The language seems to be unique for the university. Past contracts for head coaches, including Kill’s previous contract and Glen Mason’s contract, did not include terms specific to missed workdays.

Under the category “Post-Coaching Employment,” the contract goes beyond an extended health leave and states, “During the term of this agreement, the University and Coach may mutually agree to transition Coach … to an agreed upon position with the University,” paying $200,000 per year.

“I just want to keep my job,” Kill said Monday. “There are always stipulations on everything. I told you I’m not going to cheat the university. I know my back’s against the wall.

“But I think this sends a message to all the kids that we’re recruiting right now. I can control today. I can’t control what happened yesterday. I can’t control what’s going to happen tomorrow.”

Asked about the contract language pertaining to Kill’s health, Gophers athletic director Norwood Teague said: “I feel really good about what it addresses and how we addressed it. … I think we addressed the things that we needed to address, and we can now move forward.”

After a seizure kept Kill from making the trip to Michigan last October, he pledged to drive again by February. He said this knowing that drivers must remain seizure-free for three months before they can drive under Minnesota law.

Sure enough, Kill got behind the wheel earlier this month.

“Nobody thought I’d be driving, and I’m driving, [though] not very far,” Kill said Monday. “That’s one goal. My second goal was to make everybody proud of Gopher football, and I think we moved forward on that, but I don’t think anybody in the room is satisfied with that.

“So I’ve got to truly move it forward. The people who tell me [they’ve had] 40 years of frustration, I’ve got to continue to change that. And if I don’t do that, I don’t deserve to be here, and I’m OK with that.”

Kill was the lowest-paid coach in the Big Ten last year at $1.2 million. His new deal will pay him an average of $2.3 million over the next five years, putting him toward the middle of the conference.

The contract says the salary pool for Kill’s nine primary assistant coaches must rank in the top six of the Big Ten.

“I wouldn’t have signed the contract” without that clause, Kill said. “That’s just the way it is. And the president [Eric Kaler] understood that. So did [Teague].”

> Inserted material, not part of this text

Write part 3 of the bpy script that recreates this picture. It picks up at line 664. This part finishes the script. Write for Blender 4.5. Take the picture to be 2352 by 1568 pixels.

When the Gophers hired Richard Pitino as last year, they assured him the use of a private jet for recruiting. Kill’s new contract allows him to use a private jet for up to 60 hours per year.

Teague said the contract negotiations went smoothly. The sides had the deal’s framework in place for a while, but spent extra time working out details.

“Coach had a lot of things he wanted to talk about, and so did I,” Teague said. “But in the end, we were very much on the same page. And it was a very good process.”